WHAT YOU ARE ASKED TO DO
The records that follow are to be transcribed in full, without their images.

INPUT ROWS
---

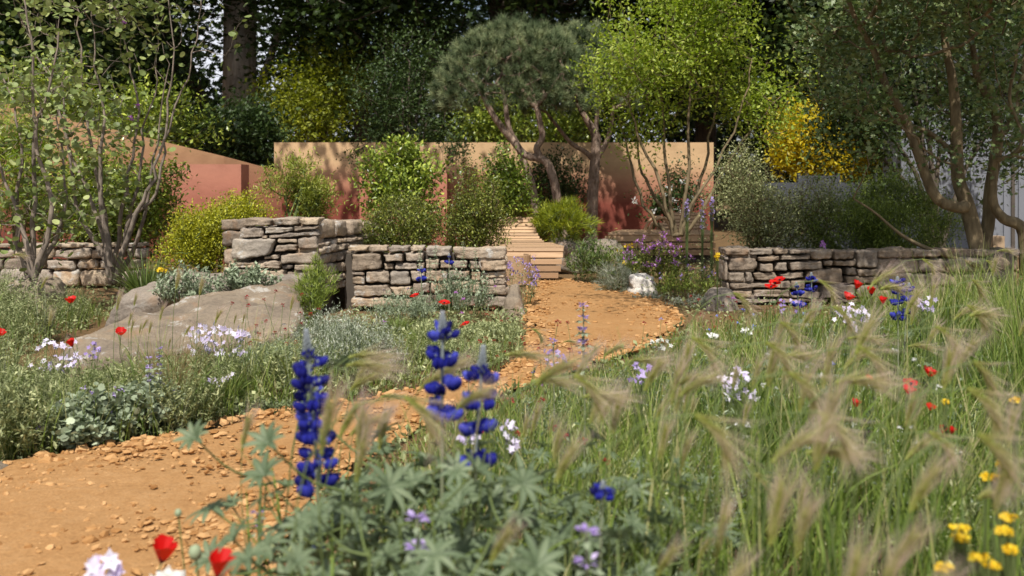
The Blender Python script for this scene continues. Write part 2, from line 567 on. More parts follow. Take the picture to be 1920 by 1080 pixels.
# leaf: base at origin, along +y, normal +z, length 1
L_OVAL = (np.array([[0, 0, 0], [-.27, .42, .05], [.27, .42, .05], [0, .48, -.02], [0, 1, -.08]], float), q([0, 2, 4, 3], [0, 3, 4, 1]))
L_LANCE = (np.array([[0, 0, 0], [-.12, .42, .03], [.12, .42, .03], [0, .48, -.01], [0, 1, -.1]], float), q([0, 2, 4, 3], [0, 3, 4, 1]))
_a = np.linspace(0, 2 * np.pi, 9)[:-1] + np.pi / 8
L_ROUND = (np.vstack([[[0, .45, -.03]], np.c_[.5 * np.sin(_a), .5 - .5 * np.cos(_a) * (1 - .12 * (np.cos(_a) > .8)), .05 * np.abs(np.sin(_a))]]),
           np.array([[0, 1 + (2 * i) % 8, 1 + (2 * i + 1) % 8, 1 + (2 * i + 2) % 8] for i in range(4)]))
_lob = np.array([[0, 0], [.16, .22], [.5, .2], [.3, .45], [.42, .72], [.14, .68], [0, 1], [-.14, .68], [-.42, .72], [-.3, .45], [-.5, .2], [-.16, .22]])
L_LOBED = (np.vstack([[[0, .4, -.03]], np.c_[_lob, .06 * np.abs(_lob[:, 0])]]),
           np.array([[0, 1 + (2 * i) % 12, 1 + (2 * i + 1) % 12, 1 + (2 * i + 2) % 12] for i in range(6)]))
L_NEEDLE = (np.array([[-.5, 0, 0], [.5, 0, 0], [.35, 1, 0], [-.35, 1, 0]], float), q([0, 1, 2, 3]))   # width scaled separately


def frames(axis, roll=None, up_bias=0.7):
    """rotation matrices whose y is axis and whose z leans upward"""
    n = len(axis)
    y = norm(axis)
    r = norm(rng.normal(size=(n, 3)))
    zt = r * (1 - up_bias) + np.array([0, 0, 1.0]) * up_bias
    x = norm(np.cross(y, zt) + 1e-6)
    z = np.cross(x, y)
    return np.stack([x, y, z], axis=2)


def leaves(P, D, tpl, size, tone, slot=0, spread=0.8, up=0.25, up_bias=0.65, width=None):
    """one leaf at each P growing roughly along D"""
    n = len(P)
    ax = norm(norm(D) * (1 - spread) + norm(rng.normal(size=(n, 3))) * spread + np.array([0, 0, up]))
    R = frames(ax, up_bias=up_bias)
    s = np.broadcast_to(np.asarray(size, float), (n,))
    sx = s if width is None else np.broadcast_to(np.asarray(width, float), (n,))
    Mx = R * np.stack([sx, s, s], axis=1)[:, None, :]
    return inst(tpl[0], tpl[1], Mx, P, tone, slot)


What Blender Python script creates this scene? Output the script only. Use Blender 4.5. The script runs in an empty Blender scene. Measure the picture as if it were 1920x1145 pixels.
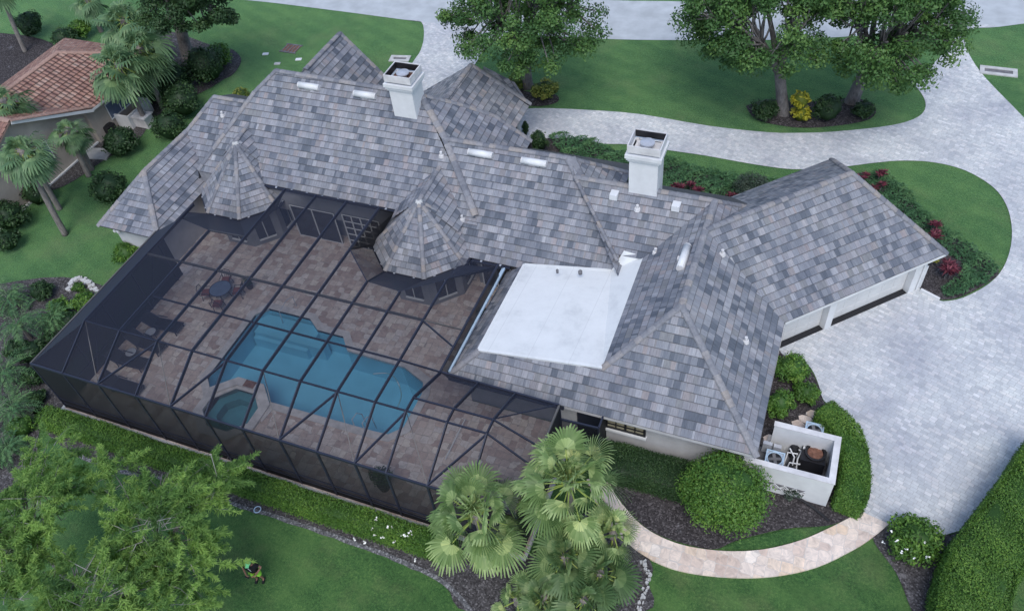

---

SOLUTION BELOW
The Blender Python script for this scene continues. Write part 2, from line 567 on. More parts follow. Take the picture to be 1920 by 1080 pixels.
# leaf: base at origin, along +y, normal +z, length 1
L_OVAL = (np.array([[0, 0, 0], [-.27, .42, .05], [.27, .42, .05], [0, .48, -.02], [0, 1, -.08]], float), q([0, 2, 4, 3], [0, 3, 4, 1]))
L_LANCE = (np.array([[0, 0, 0], [-.12, .42, .03], [.12, .42, .03], [0, .48, -.01], [0, 1, -.1]], float), q([0, 2, 4, 3], [0, 3, 4, 1]))
_a = np.linspace(0, 2 * np.pi, 9)[:-1] + np.pi / 8
L_ROUND = (np.vstack([[[0, .45, -.03]], np.c_[.5 * np.sin(_a), .5 - .5 * np.cos(_a) * (1 - .12 * (np.cos(_a) > .8)), .05 * np.abs(np.sin(_a))]]),
           np.array([[0, 1 + (2 * i) % 8, 1 + (2 * i + 1) % 8, 1 + (2 * i + 2) % 8] for i in range(4)]))
_lob = np.array([[0, 0], [.16, .22], [.5, .2], [.3, .45], [.42, .72], [.14, .68], [0, 1], [-.14, .68], [-.42, .72], [-.3, .45], [-.5, .2], [-.16, .22]])
L_LOBED = (np.vstack([[[0, .4, -.03]], np.c_[_lob, .06 * np.abs(_lob[:, 0])]]),
           np.array([[0, 1 + (2 * i) % 12, 1 + (2 * i + 1) % 12, 1 + (2 * i + 2) % 12] for i in range(6)]))
L_NEEDLE = (np.array([[-.5, 0, 0], [.5, 0, 0], [.35, 1, 0], [-.35, 1, 0]], float), q([0, 1, 2, 3]))   # width scaled separately


def frames(axis, roll=None, up_bias=0.7):
    """rotation matrices whose y is axis and whose z leans upward"""
    n = len(axis)
    y = norm(axis)
    r = norm(rng.normal(size=(n, 3)))
    zt = r * (1 - up_bias) + np.array([0, 0, 1.0]) * up_bias
    x = norm(np.cross(y, zt) + 1e-6)
    z = np.cross(x, y)
    return np.stack([x, y, z], axis=2)


def leaves(P, D, tpl, size, tone, slot=0, spread=0.8, up=0.25, up_bias=0.65, width=None):
    """one leaf at each P growing roughly along D"""
    n = len(P)
    ax = norm(norm(D) * (1 - spread) + norm(rng.normal(size=(n, 3))) * spread + np.array([0, 0, up]))
    R = frames(ax, up_bias=up_bias)
    s = np.broadcast_to(np.asarray(size, float), (n,))
    sx = s if width is None else np.broadcast_to(np.asarray(width, float), (n,))
    Mx = R * np.stack([sx, s, s], axis=1)[:, None, :]
    return inst(tpl[0], tpl[1], Mx, P, tone, slot)


What Blender Python script creates this scene? Output the script only. Use Blender 4.5. The script runs in an empty Blender scene. Measure the picture as if it were 1920x1145 pixels.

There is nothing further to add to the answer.